Midden, Curraghbinny, Co. Cork
Co. Cork |
Settlement Sites
At the north-eastern corner of Curraghbinny Wood, close to the point where the land meets Cork Harbour, there is a deposit of oyster shells, limpets, and cockles that has been sitting in the ground for an unknown stretch of human time.
It leaves no mark on the surface whatsoever. You could walk directly over it and notice nothing.

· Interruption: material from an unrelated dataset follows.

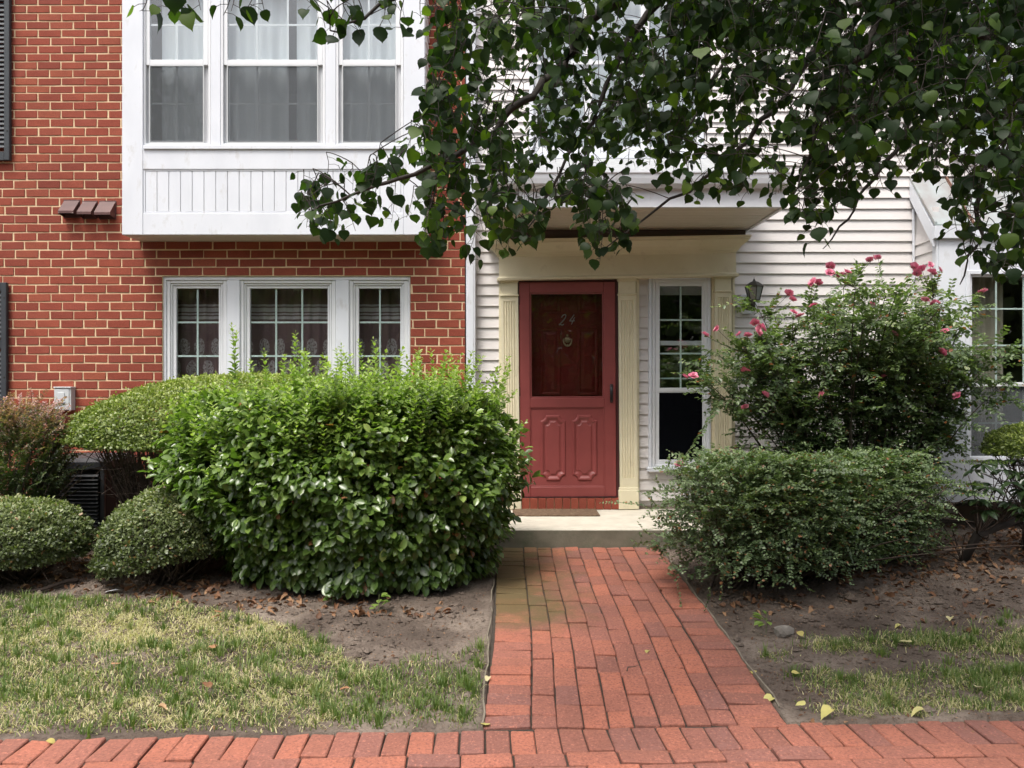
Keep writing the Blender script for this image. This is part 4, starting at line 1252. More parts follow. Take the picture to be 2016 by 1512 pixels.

What lies beneath is a midden, the term archaeologists use for the accumulated food refuse of past communities, most often shellfish remains, animal bone, and ash. Middens are among the oldest readable records of how people ate and lived along coastlines, and they appear all around Ireland wherever prehistoric or early historic populations had reliable access to shellfish beds. The deposit at Curraghbinny Point runs to around 25 metres in length and varies between a quarter and seven-tenths of a metre in thickness, suggesting repeated, sustained use of the site rather than a single episode of occupation. The shells recorded here, oyster, limpet, and cockle, were all species harvested directly from the intertidal zone of Cork Harbour, and their presence in concentrated layers indicates that whoever left them was returning to this spot across a considerable period. The deposit was noted in a 1975 survey of Cork Harbour archaeology, though no date of origin for the midden itself has been published.